PUBLICADO HACE UNOS DÍAS EN EL HUFFINGTON POST
Hace años leí en un libro de cuyo título no puedo
acordarme que en uno de los episodios de
la invasión de Corea a finales del siglo XVI, los japoneses victoriosos
cortaron y conservaron la nariz de veinte mil coreanos como trofeo, hasta que
no hace mucho tiempo esas narices fueron repatriadas como signo de reconciliación entre ambos países asiáticos. Sin
embargo, tras mucho rebuscar por la Red solo he podido encontrar 3.726 narices
coreanas cortadas en el asedio de Namwon.

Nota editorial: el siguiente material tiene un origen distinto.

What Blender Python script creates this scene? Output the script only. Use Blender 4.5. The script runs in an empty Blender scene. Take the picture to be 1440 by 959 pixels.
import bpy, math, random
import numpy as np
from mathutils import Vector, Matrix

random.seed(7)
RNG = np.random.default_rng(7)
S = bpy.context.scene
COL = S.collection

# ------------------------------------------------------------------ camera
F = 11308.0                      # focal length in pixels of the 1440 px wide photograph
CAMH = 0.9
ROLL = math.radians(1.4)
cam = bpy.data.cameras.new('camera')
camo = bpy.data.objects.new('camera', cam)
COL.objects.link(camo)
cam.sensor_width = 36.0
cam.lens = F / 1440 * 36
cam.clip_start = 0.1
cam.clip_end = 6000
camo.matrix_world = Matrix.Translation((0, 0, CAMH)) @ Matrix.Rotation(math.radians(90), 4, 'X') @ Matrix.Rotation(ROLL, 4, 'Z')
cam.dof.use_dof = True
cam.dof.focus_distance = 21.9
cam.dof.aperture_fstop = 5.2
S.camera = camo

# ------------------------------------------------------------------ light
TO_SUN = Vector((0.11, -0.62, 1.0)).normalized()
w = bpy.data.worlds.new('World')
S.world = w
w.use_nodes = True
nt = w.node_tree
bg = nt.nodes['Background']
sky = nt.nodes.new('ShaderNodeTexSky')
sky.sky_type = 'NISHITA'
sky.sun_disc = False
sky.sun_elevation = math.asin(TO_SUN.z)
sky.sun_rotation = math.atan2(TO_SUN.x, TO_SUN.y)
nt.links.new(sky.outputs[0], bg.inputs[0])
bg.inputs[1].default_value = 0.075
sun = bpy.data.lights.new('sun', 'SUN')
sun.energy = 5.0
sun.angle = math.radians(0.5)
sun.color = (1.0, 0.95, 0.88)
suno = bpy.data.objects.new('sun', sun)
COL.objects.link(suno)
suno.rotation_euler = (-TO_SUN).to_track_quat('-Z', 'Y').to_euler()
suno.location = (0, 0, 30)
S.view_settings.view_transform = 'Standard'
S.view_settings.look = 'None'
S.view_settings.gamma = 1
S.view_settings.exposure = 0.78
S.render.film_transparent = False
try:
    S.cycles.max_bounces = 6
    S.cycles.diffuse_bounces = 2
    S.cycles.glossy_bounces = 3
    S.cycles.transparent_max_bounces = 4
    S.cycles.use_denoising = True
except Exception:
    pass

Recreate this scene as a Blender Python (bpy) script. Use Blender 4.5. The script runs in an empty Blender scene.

Todos estos datos llenan de horror, pero mucho más
espanto produce conocer que entre 2000 y 2013 más de 23.000 seres humanos migrantes
han muerto mientras intentaban alcanzar el continente europeo. Japoneses y
coreanos tuvieron tras varios siglos el respeto de devolver el apéndice nasal
salvajemente cortado a miles de soldados coreanos. Sin embargo, muchos de
quienes han muerto engullidos por el Mediterráneo no volverán a ningún sitio ni
quedará nada de ellos, pasto de peces y descomposición, pero toparán con la
indiferencia e insensibilidad de un buen sector de la ciudadanía europea y de
su clase política, incapaces de la menor empatía que pueda poner en cuestión el
propio bienestar. Sin ir más lejos, el actual ministro español de interior,
Fernández Díaz, comparaba recientemente el “problema de la inmigración” con las
goteras existentes en una casa que van inundando diversas habitaciones. Lo cual
no deja de tener también muchas narices.
Antes teníamos sin el menor problema a un guerrero negro africano
en el Museo de Historia Natural de Bañolas, felizmente ya devuelto para ser
enterrado en Botsuana. Ahora el cementerio es inmenso y está en el mar, ese mar
hermoso y plácido que contemplamos en los atardeceres vacacionales como
plasmación de la paz y la belleza que aún restan en el mundo. 23.000 seres
humanos son muchos. 23.000 seres humanos sin retorno y sin rostro, sepultados en
la desdicha.
El filósofo Schopenhauer
dejó instrucciones de que su cuerpo no fuera enterrado hasta cinco días después
de su fallecimiento, hasta que empezara a descomponerse, de tal forma que
contaron algunos cronistas que el aire llegó a ser realmente irrespirable. Y es
que no pocos soportan mal el hecho de morir y por eso disfrazan como sea su
zozobra ante la muerte. De igual modo, antes de que los restos de los reyes
españoles sean trasladados al Panteón real, permanecen de 20 a 40 años en una
estancia cerrada llamada Pudridero Real (allí están aún los cadáveres de los
tres últimos fallecidos borbónicos), a cuyo ingreso y en presencia del Ministro
de Justicia, se dan tres golpes en el féretro, llamando por su nombre al
difunto. Después, el jefe de la Casa Real declara solemnemente: "Puesto
que el Rey no responde, está muerto".
Es el temor ancestral a las tinieblas y al silencio. Es
el arquetipo de muerte y ultratumba que el psicoanalista C. H. Jung describió
como "una ilimitada extensión llena de inconcebible imprecisión, en la que
al parecer no hay ni fuera ni dentro, ni arriba ni abajo, ni aquí ni allá, ni
mío ni tuyo, ni bueno ni malo. Es el mundo del agua, en el que flota, suspenso,
todo lo vivo". Nadie podría describir mejor este concepto de Jung que
muchos de los 23.000 fallecidos antes de arribar a las costas europeas, ahora
fundidos por la muerte absurda en un mar donde quedaron enterradas sus
esperanzas.
Con ellos han desaparecido ya las bombas y el miedo de
quienes huían de los horrores de la guerra. Ninguno de esos 23.000 seres
humanos fallecidos padece ya hambre, sed, sueños o pesadillas. Federico García
Lorca, asesinado como ellos por la intolerancia y la ceguera de los más
ignorantes, canta y canta entre ellos en las honduras más oscuras de ese mar:
Aquí no canta nadie, ni llora en el rincón,
ni pica
Aquí no canta nadie, ni llora en el rincón,
ni pica las espuelas, ni espanta la serpiente:
aquí no quiero más que los ojos redondos
para ver ese cuerpo sin posible descanso.